Record timestamp: 1773324549067620
Record labels: {'@encoding': 'ros1', '@schema': 'sensor_msgs/Image', '@topic': '/camra/raw'}
Image parameters: {"encoding": "rgb8", "header": {"frame_id": "", "seq": 1, "stamp": {"nsec": 67620754, "sec": 1773324549}}, "height": 1, "is_bigendian": 0, "step": 9, "width": 3}

Explanation

  • The example uploads a raw ROS 1 image record and writes the matching $ros attachment.
  • The encode.data = jpeg option converts the binary image buffer into a JPEG string.
  • The script prints only the decoded image metadata to keep the output readable.
  • The output timestamp comes from the ROS header stamp rather than the original record timestamp.

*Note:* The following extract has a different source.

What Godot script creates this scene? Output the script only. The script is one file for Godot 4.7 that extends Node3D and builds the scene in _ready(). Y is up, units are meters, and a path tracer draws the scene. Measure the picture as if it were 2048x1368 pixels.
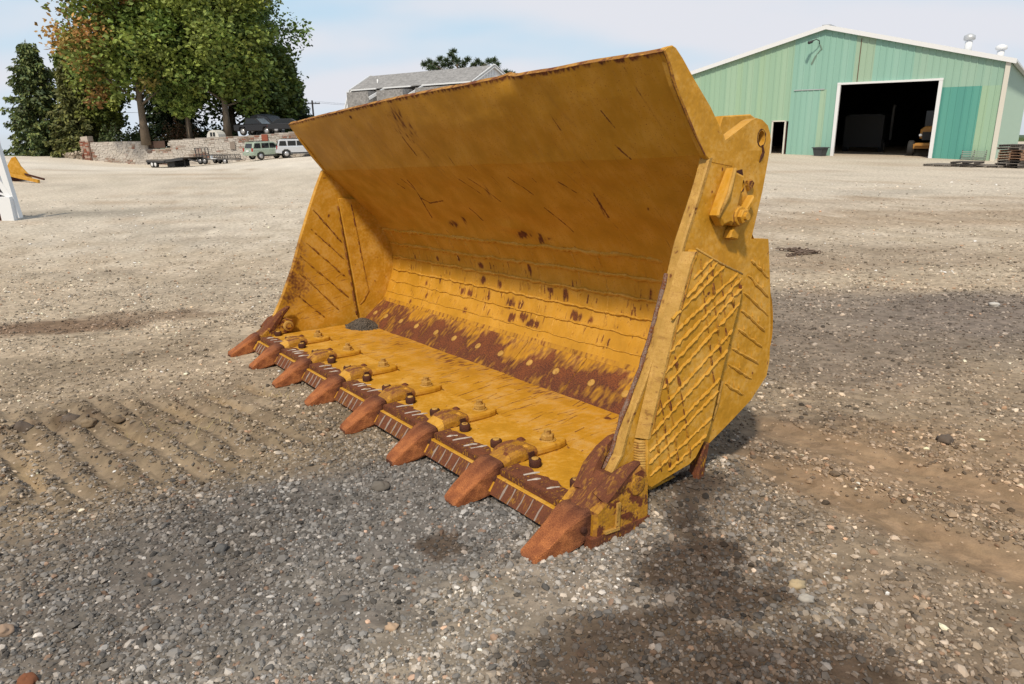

Exporting multiple raw entries as MCAP

This example writes raw ROS 1 records into two entries and exports both entries as a single MCAP episode.

import json
from pathlib import Path
from time import time_ns

from reduct import Client

HERE = Path(__file__).parent
DATA = HERE / '../data'


async def main():
async with Client('http://localhost:8383', api_token='my-token') as client:
bucket = await client.create_bucket('my-bucket', exist_ok=True)
entry_a = f'sensor-pos-{time_ns()}'
entry_b = f'sensor-pos-copy-{time_ns()}'

with open(DATA / 'raw_ros_point_ros_attachment.json', 'r', encoding='utf-8') as f:
base_attachment = json.load(f)

attachment_a = dict(base_attachment)
attachment_b = dict(base_attachment)
attachment_b['topic'] = '/sensor/pos_copy'

with open(DATA / 'raw_ros_point_records.json', 'r', encoding='utf-8') as f:
records = json.load(f)

await bucket.write_attachments(entry_a, {'$ros': attachment_a})
await bucket.write_attachments(entry_b, {'$ros': attachment_b})

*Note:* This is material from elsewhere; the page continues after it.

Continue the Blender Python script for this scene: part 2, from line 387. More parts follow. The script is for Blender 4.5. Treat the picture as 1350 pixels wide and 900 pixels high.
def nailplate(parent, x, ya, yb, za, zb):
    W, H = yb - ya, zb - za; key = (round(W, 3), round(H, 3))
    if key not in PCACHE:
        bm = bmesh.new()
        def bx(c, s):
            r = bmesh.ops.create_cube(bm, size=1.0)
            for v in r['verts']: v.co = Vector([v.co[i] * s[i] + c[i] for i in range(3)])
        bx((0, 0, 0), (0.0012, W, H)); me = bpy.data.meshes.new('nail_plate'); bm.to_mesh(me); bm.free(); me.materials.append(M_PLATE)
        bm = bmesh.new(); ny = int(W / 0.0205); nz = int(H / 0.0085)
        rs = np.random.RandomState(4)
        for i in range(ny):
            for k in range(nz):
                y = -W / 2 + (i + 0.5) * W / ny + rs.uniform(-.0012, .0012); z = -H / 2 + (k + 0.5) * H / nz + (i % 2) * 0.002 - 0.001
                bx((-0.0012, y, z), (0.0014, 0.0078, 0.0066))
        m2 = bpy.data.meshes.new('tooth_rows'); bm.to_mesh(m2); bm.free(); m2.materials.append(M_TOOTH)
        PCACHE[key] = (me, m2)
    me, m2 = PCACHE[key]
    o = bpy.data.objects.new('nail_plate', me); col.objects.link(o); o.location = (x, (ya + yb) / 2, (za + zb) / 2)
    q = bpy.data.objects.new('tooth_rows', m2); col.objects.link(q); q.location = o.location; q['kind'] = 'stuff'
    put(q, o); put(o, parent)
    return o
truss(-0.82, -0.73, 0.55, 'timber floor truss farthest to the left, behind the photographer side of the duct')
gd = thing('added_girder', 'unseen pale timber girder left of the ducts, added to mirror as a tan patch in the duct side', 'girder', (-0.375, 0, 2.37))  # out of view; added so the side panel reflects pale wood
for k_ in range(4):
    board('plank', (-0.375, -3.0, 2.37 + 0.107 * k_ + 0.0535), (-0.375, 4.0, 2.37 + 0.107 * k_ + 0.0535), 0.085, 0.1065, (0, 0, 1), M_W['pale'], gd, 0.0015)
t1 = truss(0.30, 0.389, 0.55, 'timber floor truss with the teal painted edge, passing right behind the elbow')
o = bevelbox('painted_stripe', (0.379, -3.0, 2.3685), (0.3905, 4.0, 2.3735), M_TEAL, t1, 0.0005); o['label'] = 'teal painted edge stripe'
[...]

for sample in records[:2]:
payload = (DATA / sample['file']).read_bytes()
await bucket.write(
entry_a,
payload,
content_length=len(payload),
timestamp=sample['timestamp'],
labels=sample['labels'],
content_type='application/ros1',
)

sample = records[2]
payload = (DATA / sample['file']).read_bytes()
await bucket.write(
entry_b,
payload,
content_length=len(payload),
timestamp=sample['timestamp'],
labels=sample['labels'],
content_type='application/ros1',
)

condition = {
'#ext': {
'ros': {
'export': {
'format': 'mcap',
'duration': '1m',
},
},
}
}

async for record in bucket.query('*', start=records[0]['timestamp'], when=condition):
print(f'Record entry: {record.entry}')
print(f'Record timestamp: {record.timestamp}')

data = await record.read_all()
print(f'Episode file size: {len(data)} bytes')

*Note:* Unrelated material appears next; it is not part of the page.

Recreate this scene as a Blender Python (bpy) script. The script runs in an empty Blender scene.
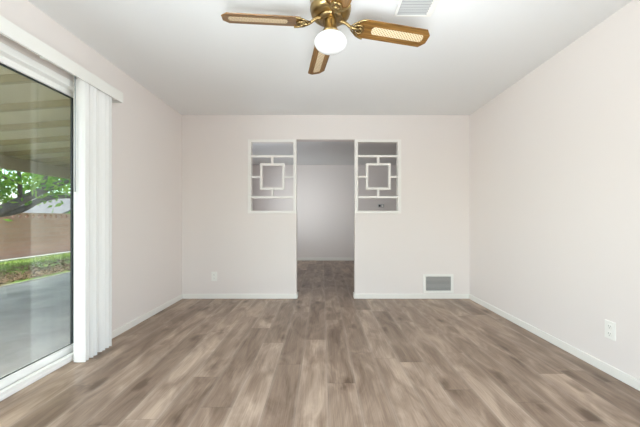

if __name__ == '__main__':
import asyncio

asyncio.run(main())

Explanation

  • The example writes raw ROS 1 point messages into two ReductStore entries.
  • Each entry gets its own $ros attachment with the topic and schema metadata.
  • export.format = mcap tells ReductROS to emit MCAP instead of JSON.
  • Because the query targets *, both entries are aggregated into the same exported MCAP episode.
  • duration = 1m enables splitting if the exported stream grows beyond one minute of source data.